As far as "tier buy through", that does not apply either. Here's the FCC's fact sheet:
http://hraunfoss.fcc.gov/edocs_publi...-231469A1.pdf. Essentially, that means if you want to buy any of the premium services, I can't require you to buy the standard or digital tier first. So if you want only basic cable and HBO, you can do that. You have to pay the published "rate card" rates for each, and rent a set top box and remote, lose the guide, but you can do it.
But it doesn't mean that we have to sell any specific channel a la carte. And since the Digital Broadcast channels are part of the Digital tier, they are not subject to this. And since HBO-HD and SHO-HD are the same content, just different resolution, as SD HBO and SHO, they aren't subject either. INHD and HDNet are a separate tier, so they also aren't subject.
Oh, and by the way, nearly our entire service area has been determined to be subject to "Effective Compeition" (mentioned in the FCC sheet), so we aren't required to comply with "Tier buy through" anyway. But, in the interest of our customers, we're voluntarily complying anyway.

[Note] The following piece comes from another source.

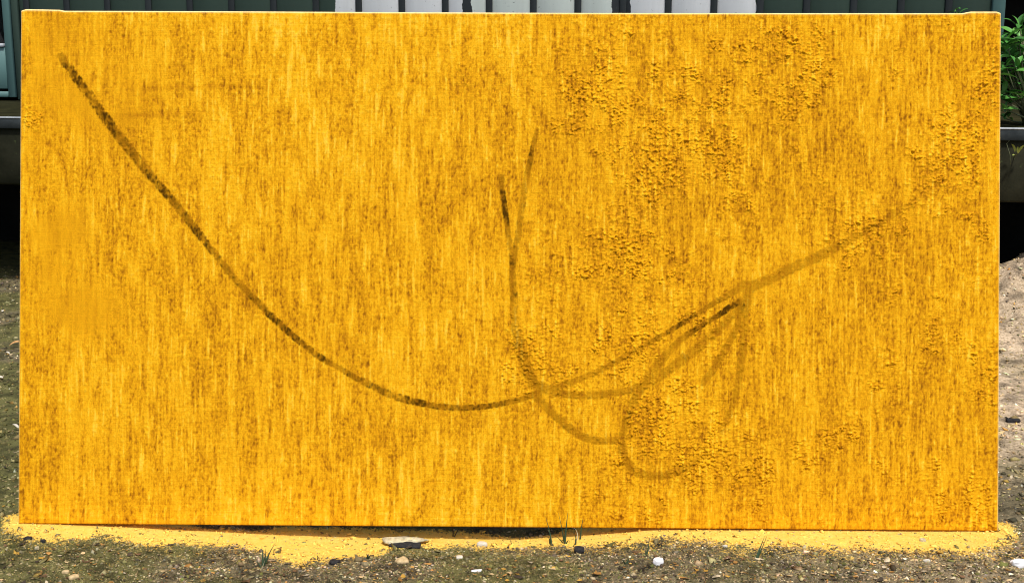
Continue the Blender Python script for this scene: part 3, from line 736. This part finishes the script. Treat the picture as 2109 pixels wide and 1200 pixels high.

I've probably made this point before, but I'll repeat it. Find another cable company (or even Division of a cable company), that has embraced HDTV as much as we have. We were certainly the leading division when we were part of Time Warner, and we continue that path. We could be doing 84 more channels of standard definition programming, but we believe HD is important to our customers. We'll continue to make improvements as they come available. It will never be perfect, but we're doing our best -- and I think we've done pretty well.